EXERCISE TASK.
Begin at the first line of the data and copy each line through the one containing "PI = math.pi", that line included, with no pictures.
★ ★ ★ ★
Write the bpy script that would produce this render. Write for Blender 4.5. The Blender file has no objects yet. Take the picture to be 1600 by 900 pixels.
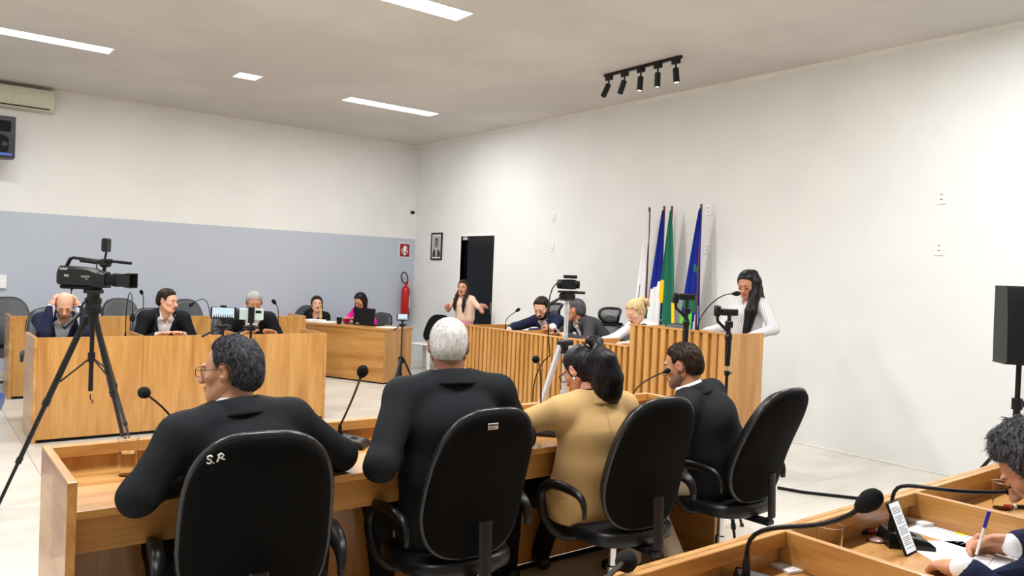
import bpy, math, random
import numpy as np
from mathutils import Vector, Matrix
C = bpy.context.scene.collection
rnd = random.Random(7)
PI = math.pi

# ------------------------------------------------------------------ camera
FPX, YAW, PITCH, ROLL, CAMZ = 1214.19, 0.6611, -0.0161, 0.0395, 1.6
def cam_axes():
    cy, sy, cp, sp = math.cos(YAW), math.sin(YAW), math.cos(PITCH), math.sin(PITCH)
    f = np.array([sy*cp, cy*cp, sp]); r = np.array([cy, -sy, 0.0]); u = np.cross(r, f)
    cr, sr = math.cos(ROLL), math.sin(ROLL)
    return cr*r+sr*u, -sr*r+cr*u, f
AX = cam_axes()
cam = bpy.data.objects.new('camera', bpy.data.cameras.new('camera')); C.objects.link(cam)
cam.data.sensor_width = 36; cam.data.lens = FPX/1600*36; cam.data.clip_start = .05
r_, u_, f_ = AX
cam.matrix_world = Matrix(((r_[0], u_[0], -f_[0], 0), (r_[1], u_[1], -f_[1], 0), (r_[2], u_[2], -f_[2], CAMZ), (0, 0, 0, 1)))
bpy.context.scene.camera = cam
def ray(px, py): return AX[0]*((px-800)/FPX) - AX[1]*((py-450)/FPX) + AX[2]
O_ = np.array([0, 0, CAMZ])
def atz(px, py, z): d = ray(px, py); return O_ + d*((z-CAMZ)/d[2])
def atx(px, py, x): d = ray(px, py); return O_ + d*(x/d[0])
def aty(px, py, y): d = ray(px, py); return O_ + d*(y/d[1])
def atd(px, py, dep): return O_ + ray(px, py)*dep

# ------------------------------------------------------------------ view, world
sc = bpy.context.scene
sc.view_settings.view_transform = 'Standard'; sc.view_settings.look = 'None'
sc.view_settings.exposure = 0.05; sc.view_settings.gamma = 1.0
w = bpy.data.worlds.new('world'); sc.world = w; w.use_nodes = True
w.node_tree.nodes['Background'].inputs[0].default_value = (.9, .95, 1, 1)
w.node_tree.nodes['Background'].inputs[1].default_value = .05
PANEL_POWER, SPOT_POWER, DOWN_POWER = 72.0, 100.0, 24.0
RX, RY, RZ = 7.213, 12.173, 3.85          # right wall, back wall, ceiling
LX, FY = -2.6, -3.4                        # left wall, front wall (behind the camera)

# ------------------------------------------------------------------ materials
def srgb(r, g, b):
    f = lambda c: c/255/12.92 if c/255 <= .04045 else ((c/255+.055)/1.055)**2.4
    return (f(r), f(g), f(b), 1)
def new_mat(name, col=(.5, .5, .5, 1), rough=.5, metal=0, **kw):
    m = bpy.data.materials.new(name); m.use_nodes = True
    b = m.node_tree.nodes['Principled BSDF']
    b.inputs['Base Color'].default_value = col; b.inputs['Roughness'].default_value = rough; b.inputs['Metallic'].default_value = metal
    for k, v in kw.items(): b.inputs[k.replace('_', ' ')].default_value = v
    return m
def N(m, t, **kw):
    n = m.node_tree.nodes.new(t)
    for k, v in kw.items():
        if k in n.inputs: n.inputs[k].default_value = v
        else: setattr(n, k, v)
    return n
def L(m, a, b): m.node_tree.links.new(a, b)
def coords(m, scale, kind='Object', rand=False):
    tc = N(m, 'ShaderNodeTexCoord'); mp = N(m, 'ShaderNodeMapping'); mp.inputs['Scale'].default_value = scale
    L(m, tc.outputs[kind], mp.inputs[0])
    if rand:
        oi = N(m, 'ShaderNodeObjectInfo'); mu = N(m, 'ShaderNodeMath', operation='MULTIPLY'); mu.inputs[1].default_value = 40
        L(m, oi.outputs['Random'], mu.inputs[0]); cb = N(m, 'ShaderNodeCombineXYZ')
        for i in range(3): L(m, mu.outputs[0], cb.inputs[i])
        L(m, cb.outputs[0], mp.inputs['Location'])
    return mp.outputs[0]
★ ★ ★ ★
TASK RESULT.
Write the bpy script that would produce this render. Write for Blender 4.5. The Blender file has no objects yet. Take the picture to be 1600 by 900 pixels.
import bpy, math, random
import numpy as np
from mathutils import Vector, Matrix
C = bpy.context.scene.collection
rnd = random.Random(7)
PI = math.pi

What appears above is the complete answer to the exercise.